1 Apparatus for manufacturing a twisted and compacted strand comprising means for supplying a plurality of individual wires, means for receiving and arranging some of the wires into a layer, means for twisting and compacting the layer, means for receiving and arranging other individual wires on the first layer and for twisting and compacting the resultant assembly of wires.

2. Apparatus as claimed in claim 1. in which the means for twisting and compacting comprise one or more rotating compactor units.

3. Apparatus as claimed in claim 2, in which the or each rotating compactor unit comprises one or more pairs of cooperating rollers.

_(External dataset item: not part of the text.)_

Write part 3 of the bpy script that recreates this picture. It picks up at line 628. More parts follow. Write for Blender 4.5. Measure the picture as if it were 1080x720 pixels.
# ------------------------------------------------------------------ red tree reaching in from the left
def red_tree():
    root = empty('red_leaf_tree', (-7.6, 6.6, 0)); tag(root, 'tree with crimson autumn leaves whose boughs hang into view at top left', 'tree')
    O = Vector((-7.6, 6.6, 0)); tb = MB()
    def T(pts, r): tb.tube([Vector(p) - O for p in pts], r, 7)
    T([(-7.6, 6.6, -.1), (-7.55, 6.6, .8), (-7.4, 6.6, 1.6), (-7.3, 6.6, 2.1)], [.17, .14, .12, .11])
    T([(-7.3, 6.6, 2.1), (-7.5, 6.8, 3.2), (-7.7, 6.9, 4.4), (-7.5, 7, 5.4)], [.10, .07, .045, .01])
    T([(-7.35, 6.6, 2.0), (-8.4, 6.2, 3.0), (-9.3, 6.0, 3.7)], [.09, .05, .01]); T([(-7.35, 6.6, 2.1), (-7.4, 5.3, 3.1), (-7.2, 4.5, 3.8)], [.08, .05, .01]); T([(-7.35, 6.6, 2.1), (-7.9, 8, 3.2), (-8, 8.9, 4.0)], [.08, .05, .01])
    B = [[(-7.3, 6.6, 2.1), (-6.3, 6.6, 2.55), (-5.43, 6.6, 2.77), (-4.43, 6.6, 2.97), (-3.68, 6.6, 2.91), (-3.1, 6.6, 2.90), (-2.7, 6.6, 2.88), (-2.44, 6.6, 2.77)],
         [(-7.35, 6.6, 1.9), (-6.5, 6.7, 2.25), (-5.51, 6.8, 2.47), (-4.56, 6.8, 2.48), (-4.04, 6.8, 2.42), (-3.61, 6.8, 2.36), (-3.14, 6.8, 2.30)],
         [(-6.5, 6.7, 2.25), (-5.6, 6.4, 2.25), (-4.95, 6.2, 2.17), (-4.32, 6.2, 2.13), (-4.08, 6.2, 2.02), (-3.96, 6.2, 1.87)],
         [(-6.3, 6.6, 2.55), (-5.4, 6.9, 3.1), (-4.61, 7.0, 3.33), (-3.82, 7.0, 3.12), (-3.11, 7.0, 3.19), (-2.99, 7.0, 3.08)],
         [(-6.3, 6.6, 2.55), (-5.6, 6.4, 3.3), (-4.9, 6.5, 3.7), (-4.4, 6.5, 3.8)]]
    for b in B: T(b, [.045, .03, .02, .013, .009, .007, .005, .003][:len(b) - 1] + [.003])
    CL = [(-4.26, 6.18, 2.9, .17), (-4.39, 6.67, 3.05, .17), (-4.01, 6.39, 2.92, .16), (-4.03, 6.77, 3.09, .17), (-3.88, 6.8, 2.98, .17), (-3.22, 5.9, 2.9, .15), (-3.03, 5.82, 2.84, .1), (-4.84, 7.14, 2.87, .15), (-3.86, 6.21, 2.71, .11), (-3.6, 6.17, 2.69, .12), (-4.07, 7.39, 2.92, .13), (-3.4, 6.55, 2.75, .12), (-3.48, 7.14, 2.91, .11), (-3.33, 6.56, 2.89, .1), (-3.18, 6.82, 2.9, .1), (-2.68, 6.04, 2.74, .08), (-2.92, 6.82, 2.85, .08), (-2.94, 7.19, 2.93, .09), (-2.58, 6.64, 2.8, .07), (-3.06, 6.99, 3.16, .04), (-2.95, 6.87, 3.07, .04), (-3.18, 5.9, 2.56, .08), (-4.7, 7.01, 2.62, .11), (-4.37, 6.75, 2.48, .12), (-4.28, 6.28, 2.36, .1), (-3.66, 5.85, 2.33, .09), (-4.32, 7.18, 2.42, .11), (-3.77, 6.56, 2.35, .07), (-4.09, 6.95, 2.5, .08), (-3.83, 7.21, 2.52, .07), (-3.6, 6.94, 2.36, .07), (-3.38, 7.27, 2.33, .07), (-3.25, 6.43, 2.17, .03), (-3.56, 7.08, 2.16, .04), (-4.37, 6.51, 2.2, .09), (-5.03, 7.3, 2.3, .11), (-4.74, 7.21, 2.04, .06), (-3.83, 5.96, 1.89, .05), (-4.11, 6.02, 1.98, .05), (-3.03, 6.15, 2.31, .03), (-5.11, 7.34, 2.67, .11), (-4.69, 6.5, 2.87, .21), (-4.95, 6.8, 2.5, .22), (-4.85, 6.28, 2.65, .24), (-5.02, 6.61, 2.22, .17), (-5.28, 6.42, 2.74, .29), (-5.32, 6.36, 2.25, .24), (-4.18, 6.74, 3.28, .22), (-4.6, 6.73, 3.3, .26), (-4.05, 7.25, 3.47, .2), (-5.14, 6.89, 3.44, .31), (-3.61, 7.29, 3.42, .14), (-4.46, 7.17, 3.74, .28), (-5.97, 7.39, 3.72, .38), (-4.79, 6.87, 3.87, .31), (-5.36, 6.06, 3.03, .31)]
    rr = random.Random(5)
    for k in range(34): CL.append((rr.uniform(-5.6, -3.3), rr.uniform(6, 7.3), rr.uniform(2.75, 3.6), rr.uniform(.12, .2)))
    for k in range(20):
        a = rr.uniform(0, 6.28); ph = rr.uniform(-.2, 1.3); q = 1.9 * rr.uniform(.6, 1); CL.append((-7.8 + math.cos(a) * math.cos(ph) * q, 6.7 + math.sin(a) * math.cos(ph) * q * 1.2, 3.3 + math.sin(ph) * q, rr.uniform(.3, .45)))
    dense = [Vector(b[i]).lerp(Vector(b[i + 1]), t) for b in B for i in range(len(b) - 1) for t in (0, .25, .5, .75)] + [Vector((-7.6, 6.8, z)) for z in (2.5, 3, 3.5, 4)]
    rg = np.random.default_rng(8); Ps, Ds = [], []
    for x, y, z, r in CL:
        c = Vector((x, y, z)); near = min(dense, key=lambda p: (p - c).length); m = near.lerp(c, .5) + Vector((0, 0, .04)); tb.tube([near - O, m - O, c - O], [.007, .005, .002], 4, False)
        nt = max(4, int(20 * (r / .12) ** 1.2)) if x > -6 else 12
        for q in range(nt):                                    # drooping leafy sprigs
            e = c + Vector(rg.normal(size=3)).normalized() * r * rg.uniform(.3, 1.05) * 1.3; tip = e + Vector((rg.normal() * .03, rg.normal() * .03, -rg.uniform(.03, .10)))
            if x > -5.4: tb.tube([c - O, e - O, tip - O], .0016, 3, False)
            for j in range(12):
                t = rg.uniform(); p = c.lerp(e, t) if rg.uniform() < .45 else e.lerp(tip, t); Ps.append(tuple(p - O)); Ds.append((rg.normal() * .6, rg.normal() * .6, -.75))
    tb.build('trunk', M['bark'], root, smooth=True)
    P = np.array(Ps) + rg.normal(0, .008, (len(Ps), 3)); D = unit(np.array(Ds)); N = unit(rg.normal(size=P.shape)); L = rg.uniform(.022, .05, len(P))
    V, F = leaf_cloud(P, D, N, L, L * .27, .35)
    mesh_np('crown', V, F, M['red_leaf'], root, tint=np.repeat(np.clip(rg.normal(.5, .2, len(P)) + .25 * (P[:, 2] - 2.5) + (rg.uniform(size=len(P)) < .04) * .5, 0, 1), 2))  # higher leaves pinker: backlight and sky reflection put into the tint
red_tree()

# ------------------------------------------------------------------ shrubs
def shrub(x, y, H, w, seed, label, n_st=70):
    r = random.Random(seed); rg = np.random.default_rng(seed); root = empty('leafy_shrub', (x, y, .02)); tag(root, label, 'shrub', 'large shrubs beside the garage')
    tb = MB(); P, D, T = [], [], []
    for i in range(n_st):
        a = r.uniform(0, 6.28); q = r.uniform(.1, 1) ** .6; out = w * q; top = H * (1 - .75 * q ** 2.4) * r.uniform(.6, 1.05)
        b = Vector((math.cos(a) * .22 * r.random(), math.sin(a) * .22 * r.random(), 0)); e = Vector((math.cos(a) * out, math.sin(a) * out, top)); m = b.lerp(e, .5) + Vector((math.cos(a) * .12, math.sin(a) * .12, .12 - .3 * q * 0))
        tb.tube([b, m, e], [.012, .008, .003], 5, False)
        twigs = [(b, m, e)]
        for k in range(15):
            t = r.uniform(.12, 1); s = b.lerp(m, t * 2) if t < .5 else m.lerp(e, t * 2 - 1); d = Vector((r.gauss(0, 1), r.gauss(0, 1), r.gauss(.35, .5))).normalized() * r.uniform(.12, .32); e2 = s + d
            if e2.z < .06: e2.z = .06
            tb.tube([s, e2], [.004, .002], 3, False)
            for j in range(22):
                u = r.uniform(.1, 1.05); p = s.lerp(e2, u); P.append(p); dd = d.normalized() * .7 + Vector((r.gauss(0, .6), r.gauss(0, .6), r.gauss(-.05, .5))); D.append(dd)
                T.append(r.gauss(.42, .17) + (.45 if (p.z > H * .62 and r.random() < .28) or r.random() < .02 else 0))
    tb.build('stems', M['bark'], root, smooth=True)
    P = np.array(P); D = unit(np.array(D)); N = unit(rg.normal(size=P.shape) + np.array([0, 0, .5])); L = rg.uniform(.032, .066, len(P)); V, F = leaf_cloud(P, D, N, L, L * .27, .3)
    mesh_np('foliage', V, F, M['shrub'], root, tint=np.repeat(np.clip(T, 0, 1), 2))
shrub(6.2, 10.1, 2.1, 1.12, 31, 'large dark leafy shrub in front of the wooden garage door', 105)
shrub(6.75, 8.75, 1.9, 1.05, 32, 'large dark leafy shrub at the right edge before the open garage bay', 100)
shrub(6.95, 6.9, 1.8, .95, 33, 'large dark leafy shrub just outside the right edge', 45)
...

4. Apparatus as claimed in claim 3, in which there is more than one pair of rollers and adjacent pairs of rollers are arranged transversely to each other.

5. Apparatus as claimed in claim 4, in which adjacent pairs of rollers are arranged at right angles to each other.

6. Apparatus as claimed in any of claims 2 to 5, in which a lay plate and closing die are disposed at the entrance to the or each rotating compactor unit.

7. Apparatus as claimed in any of claims 2 to 6, in which a double twist unit is disposed downstream of the, or the last, rotating compactor unit. '

8. Apparatus as claimed in claim 7, in which the double twist unit comprises a bow, final return pulley, cradle and final compaction unit.

9. Apparatus for manufacturing a twisted and compacted strand substantially as hereinbefore described with reference to figures 1, 2a, 2b, 2c, 3a, 3b, 4a and 4b or to Figures 5a, 5b, 5c and 6 of the accompanying drawings.

10. A method of manufacturing a twisted and compacted strand comprising a plurality of individual wires including the steps of arranging individual wires into layers and twisting and compacting sequential layers of individual wires.

11. A method as claimed in claim 10, in which the means for twisting and compacting comprises at least one rotating compactor unit and a double twist unit comprising a bow is disposed downstream of the, or the last, compactor unit, the speed of rotation of the or each rotating compactor unit being approximately twice that of the bow.

12. A method of manufacturing a twisted and compacted strand substantially as hereinbefore described with reference to figures 1,-2a, 20, 2c, 3a, 3b, 4a and 4b or to Figures 5a, 5b, 5c and 6 of the accompanying drawings.